Без читателя нет ни поэта, ни поэзии. Но особенно драгоценен читатель, вступающий в мистический диалог с поэтом посредством своего собственного поэтического творчества, в каком виде и в какой бы области жизни оно ни проявлялось. Если угодно, Пушкин – это целостная совокупность всех его прошлых, настоящих и будущих читателей, взятых в их соборном единстве. Верно и обратное: сколько читателей, столько и Пушкиных. На примере Анны Ахматовой мне удалось понять общий принцип – поэт и читатель принципиально неразделимы, едины, спаяны и слиты. Оба друг без друга не могут. И всякое живое восприятие непременно оказывается со-творчеством, а не просто впитыванием нужного. А раз так, то получается, что всякий Поэт реально бесконечен, ибо продолжается всегда и пребывает вечно, пока рождаются все новые и новые читатели – «со-творцы», продолжатели, «восприятели» его собственной духовной миссии, проявленной в его поэтической индивидуальности и человеческой неповторимости. Поэзия духовно бесценна тем, что в восприятии поэтического слова, во вдохновенном стихосложении, порождаемом душевным волнением, вызванном восприятием строф, человек воссоединяется с самим собой, восстанавливает живую связь с собственной природой, возвращается к тому, что истинно и неповторимо ценно в нем самом. Поэзия – это дорога к собственной душе, это тропа на вершину себя самой, это путь к обретению ясности собственного духа. Поэзия – это практика взращивания в живой душе высоких образов. Поэтическое творчество – это труд поиска самой себя. Стихосложение – это вынесение себя истинной в мир, чудо самопознавания и волшебство открытия себя новой. Обращение к поэзии как животворному источнику истинности – это своего рода прохождение теста на подлинность переживаний и истинную глубину мыслей. Поэтическое пространство – это поле внутренней работы, это лаборатория глубинных исследований собственной духовной действительности. В процессе воссоединения с поэзией всякий ищущий понимания своей идентичности находит своих поэтов и отыскивает в творчестве каждого из них именно свои ответы и свои открытия.
Потому-то поэзия в самом что ни на есть буквальном смысле и является высшей практикой духовной психологии, без которой не может и речи быть о гармоничном развитии человека как духовного индивидуума.
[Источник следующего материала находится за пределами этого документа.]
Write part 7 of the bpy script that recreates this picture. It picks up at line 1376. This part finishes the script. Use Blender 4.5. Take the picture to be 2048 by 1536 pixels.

Неповторимый голос Ахматовой до последних дней вносил в мир тайную силу гармонии, с ним завершила свой круг и вся неповторимая русская культура, просуществовав от первых песен Пушкина до последних песен Ахматовой ровно полтораста лет.
Поэтическое возрождение серебряного века имело разные источники (Соловьев, Тютчев, французская поэзия), но точка его завершения была одна: Пушкин. К Пушкину под конец потянулись далекие от него символисты, с Пушкина начали акмеисты, но ближе всех к Пушкину подошла Ахматова. Пушкин и Ахматова – первое и последнее кольцо замкнувшейся золотой цепи русской поэтической речи.